Le cas particulier de l’Algérie

Comme en Tunisie il y a peu, et au Maroc aujourd’hui, l’islam politique avait triomphé électoralement en Algérie. C’était il y a plus de vingt ans. En décembre 1991, le premier tour des élections législatives avait donné une large avance au Front islamique du salut (FIS) qui avait raflé plus de 47% des voix. Pressentant la défaite au second tour, le régime de l’époque avait fomenté un coup d’État, proclamant le parti islamiste illégal. Une décision lourde de conséquences avec dix ans de guerre civile et 200.000 morts, selon les chiffres officiels.

Algérie: le jour où le Hirak a tenu en échec les islamistes héritiers du FIS
Aujourd’hui, le FIS a été dissous. Il est resté toutefois dans le pays une formation politique islamiste: le MSP, Mouvement de la société pour la paix. Ce parti a été coopté par le pouvoir jusqu’en 2013, avant d’entrer dans l’opposition. Avec la contestation politique du Hirak, déclenchée en 2019, il se trouve actuellement dans une position délicate.

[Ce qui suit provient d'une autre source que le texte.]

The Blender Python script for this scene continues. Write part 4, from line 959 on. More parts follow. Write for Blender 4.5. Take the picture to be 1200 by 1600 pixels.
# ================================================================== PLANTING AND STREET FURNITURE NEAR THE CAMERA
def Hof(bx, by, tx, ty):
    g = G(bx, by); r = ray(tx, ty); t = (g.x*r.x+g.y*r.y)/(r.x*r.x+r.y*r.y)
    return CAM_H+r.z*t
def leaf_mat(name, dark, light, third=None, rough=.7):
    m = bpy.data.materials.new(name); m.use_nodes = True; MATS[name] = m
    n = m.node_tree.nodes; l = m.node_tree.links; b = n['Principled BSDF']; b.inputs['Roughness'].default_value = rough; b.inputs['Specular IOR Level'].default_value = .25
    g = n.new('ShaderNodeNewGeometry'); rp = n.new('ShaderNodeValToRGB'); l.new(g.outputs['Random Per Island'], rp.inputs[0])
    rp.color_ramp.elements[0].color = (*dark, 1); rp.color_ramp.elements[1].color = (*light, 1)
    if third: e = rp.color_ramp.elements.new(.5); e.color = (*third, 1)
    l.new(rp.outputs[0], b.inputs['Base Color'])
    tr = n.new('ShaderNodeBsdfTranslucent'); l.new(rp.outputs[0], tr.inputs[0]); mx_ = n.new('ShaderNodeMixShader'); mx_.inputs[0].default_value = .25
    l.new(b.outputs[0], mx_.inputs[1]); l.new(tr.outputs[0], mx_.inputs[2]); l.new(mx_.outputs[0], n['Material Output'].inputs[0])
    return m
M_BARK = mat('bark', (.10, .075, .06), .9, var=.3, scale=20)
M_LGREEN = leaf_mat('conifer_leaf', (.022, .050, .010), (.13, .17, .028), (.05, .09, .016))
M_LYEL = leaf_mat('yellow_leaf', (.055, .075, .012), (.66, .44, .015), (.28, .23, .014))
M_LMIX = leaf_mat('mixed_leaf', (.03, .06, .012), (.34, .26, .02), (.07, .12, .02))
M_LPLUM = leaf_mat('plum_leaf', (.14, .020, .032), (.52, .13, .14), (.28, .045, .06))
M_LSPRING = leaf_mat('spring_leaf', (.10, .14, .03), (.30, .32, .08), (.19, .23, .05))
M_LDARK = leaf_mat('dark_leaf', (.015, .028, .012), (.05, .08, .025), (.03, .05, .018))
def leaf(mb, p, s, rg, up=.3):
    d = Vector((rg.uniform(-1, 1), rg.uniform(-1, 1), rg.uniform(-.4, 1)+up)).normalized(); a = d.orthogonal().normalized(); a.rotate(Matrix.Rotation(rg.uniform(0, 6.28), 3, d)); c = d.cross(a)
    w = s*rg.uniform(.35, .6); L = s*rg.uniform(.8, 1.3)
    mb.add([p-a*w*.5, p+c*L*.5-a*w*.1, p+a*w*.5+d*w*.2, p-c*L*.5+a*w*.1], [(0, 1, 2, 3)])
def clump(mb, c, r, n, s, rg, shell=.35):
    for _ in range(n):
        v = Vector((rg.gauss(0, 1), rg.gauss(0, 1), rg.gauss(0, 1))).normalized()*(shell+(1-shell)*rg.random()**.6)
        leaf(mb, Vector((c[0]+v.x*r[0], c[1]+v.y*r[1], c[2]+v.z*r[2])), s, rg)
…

«Le MSP subit des tensions internes et une crise de légitimité exacerbée par le mouvement de contestation qui a secoué la scène politique du pays. La population algérienne, y compris une partie de sa base, lui en veut pour sa participation dans les différentes coalitions politiques ayant soutenu le clan Bouteflika», détaille à Sputnik Brahim Oumansour, consultant algérien en géopolitique et chercheur associé à l'Institut de relations internationales et stratégiques (IRIS)

Le déclin de l’islam politique dans le pays est moins dû à l’épreuve du pouvoir, puisque le MSP n’y fut pas réellement associé, qu’aux démons du passé et au traumatisme de la guerre civile des années 90. Ce qui fait de l’islamisme algérien un cas à part, dans le paysage politique maghrébin.

Le tout sans oublier «une très forte opposition à toute velléité d’introduire des préconisations religieuses dans la loi. La stabilité politique étant l’objectif des dirigeants et des aspirants dirigeants, les partis, même islamistes, hésitent à aller au clash donc chacun s’abstient de tomber dans la provocation», analyse Rachid Grim, qui enseigne les sciences politiques à l'Institut supérieur de gestion et de planification (ISGP) en Algérie. D’après cet expert, la situation ne signifie pas pour autant que la religion est devenue un sujet secondaire:

«Si, pour beaucoup, les partis islamistes ont freiné leurs prétentions d’aller immédiatement vers l’instauration de républiques islamiques ou de califats, il n’en reste pas moins que fondamentalement, ils sont partisans d’un islam intégriste. Pour longtemps encore ils le resteront parce que la masse des citoyens maghrébins est elle-même islamiste.»

*Organisation terroriste interdite en Russie.